The Supreme Court says it will take up a challenge to Chicago’s ban on handguns, opening the way for a ruling that could set off a vigorous new campaign to roll back state and local gun controls across the nation.

Victory for gun-rights proponents in the Chicago case is considered likely, even by supporters of gun control, in the latest battle in the nation’s long and often bitter dispute over the Second Amendment right to keep and bear arms. A ruling against the city’s outright ban could lead to legal challenges to less-restrictive laws across the country that limit who can own guns, whether firearms must be registered and how they should be stored.

The case is to be argued early next year.

Last year, the justices struck down a prohibition on handguns in the District of Columbia, a city with unique federal status, as a violation of the Second Amendment. Now the court will decide whether that ruling should apply to local and state laws as well.

The court has previously said that most, but not all, rights laid out in the Constitution’s Bill of Rights serve as checks on state as well as federal restrictions. Separately, 44 state constitutions already enshrine gun rights.

Though faced with potential limits from the high court on their ability to enact laws and regulations in this area, 34 states weighed in on the gun- rights side before the justices agreed to take the case Wednesday, an indication of the enduring strength of the National Rifle Association and its allies.

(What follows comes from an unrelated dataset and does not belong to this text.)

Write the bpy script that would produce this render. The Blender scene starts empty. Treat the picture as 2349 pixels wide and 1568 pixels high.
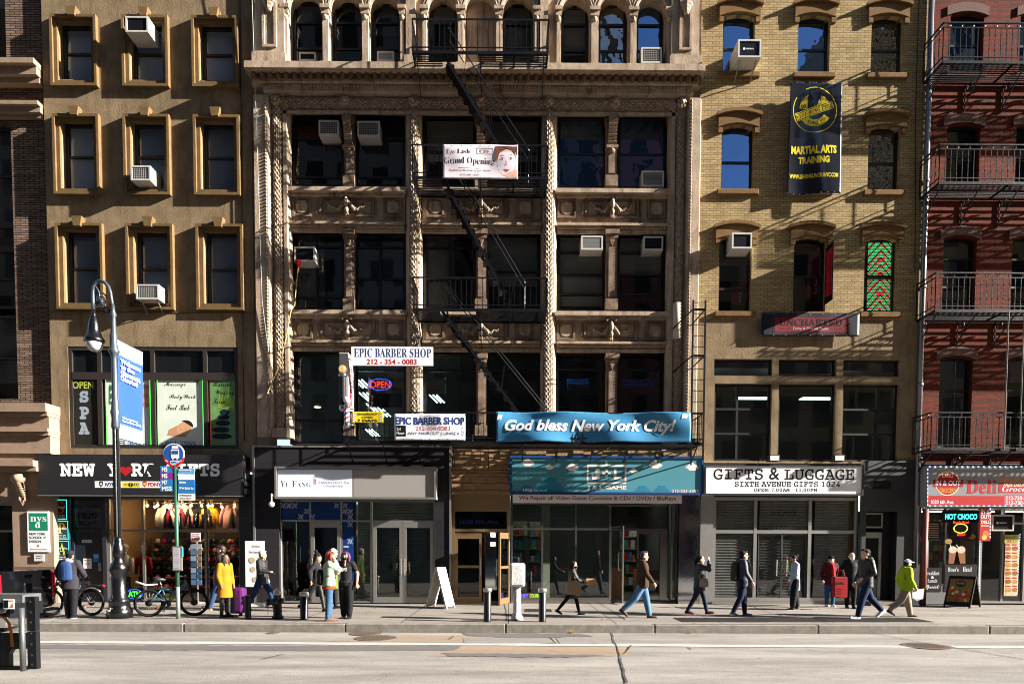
import bpy, math, random
from mathutils import Vector, Matrix
random.seed(7)
sc = bpy.context.scene
COL = sc.collection
# ------------------------------------------------------------------ camera
FOC, PX, PY = 1500.0, 1174.5, 1316.0      # focal length and principal point, in pixels of a 2349 x 1568 frame
EYE = Vector((0, -20, 1.75))
cam = bpy.data.cameras.new('camera'); co = bpy.data.objects.new('camera', cam); COL.objects.link(co)
ROT = Matrix.Rotation(math.radians(-.3), 3, 'Z') @ Matrix.Rotation(math.radians(90 - 2.45), 3, 'X') @ Matrix.Rotation(math.radians(.2), 3, 'Z')
co.matrix_world = Matrix.Translation(EYE) @ ROT.to_4x4()
cam.sensor_width = 36; cam.lens = 36 * FOC / 2349; cam.shift_y = (PY - 784) / 2349
cam.clip_start = .1; cam.clip_end = 3000
sc.camera = co
# ------------------------------------------------------------------ world, sun, exposure
EL, AZ = math.radians(22.5), math.radians(100.6)
wd = bpy.data.worlds.new('World'); sc.world = wd; wd.use_nodes = True
nt = wd.node_tree; sky = nt.nodes.new('ShaderNodeTexSky'); sky.sky_type = 'NISHITA'; sky.sun_disc = False
sky.sun_elevation = EL; sky.sun_rotation = AZ; sky.air_density = 1.0; sky.dust_density = .6
nt.links.new(sky.outputs[0], nt.nodes['Background'].inputs[0]); nt.nodes['Background'].inputs[1].default_value = .05
sl = bpy.data.lights.new('sun', 'SUN'); sl.energy = 5.0; sl.angle = math.radians(.5); sl.color = (1, .94, .85)
so = bpy.data.objects.new('sun', sl); COL.objects.link(so)
SUN = Vector((math.sin(AZ) * math.cos(EL), math.cos(AZ) * math.cos(EL), math.sin(EL)))
so.rotation_euler = SUN.to_track_quat('Z', 'Y').to_euler(); so.location = (60, -20, 40)
vs = sc.view_settings; vs.view_transform = 'Standard'; vs.look = 'None'; vs.exposure = 2.25; vs.gamma = 1
sc.cycles.use_denoising = True; sc.cycles.filter_width = 1.0; sc.cycles.max_bounces = 6; sc.cycles.transparent_max_bounces = 12
sc.cycles.sample_clamp_indirect = 6; sc.cycles.caustics_reflective = False; sc.cycles.caustics_refractive = False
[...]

Outright handgun bans appear to be limited to Chicago and suburban Oak Park, Ill. But a ruling against those ordinances probably would “open up all the gun regulations in the country to constitutional scrutiny, of which there are quite a few,” said Mark Tushnet, a Harvard Law School professor whose recent book “Out of Range” explores the often bitter national debate over guns.

Already, Alan Gura, who led the legal challenge to the Washington law and represents the plaintiff in Chicago, is suing to overturn the District of Columbia’s prohibition on carrying firearms outside a person’s home. Illinois and Wisconsin have similar restrictions.

In voiding Washington’s handgun ban last year, Justice Antonin Scalia suggested that gun rights, like the right to speech, are limited and that many gun control measures could remain in place.

Ultimately, said Tushnet, the court will have to decide, possibly restriction by restriction, which limits are reasonable.

“It’s very hard to know where this court would draw the line between reasonable and unreasonable,” he said.

NRA Executive Vice President Wayne LaPierre said he hopes the court rules that “core fundamental freedoms like speech, religion and, we believe, the right to keep and bear arms are intended to apply to every individual in the country.”

The case is McDonald v. Chicago, 08-1521.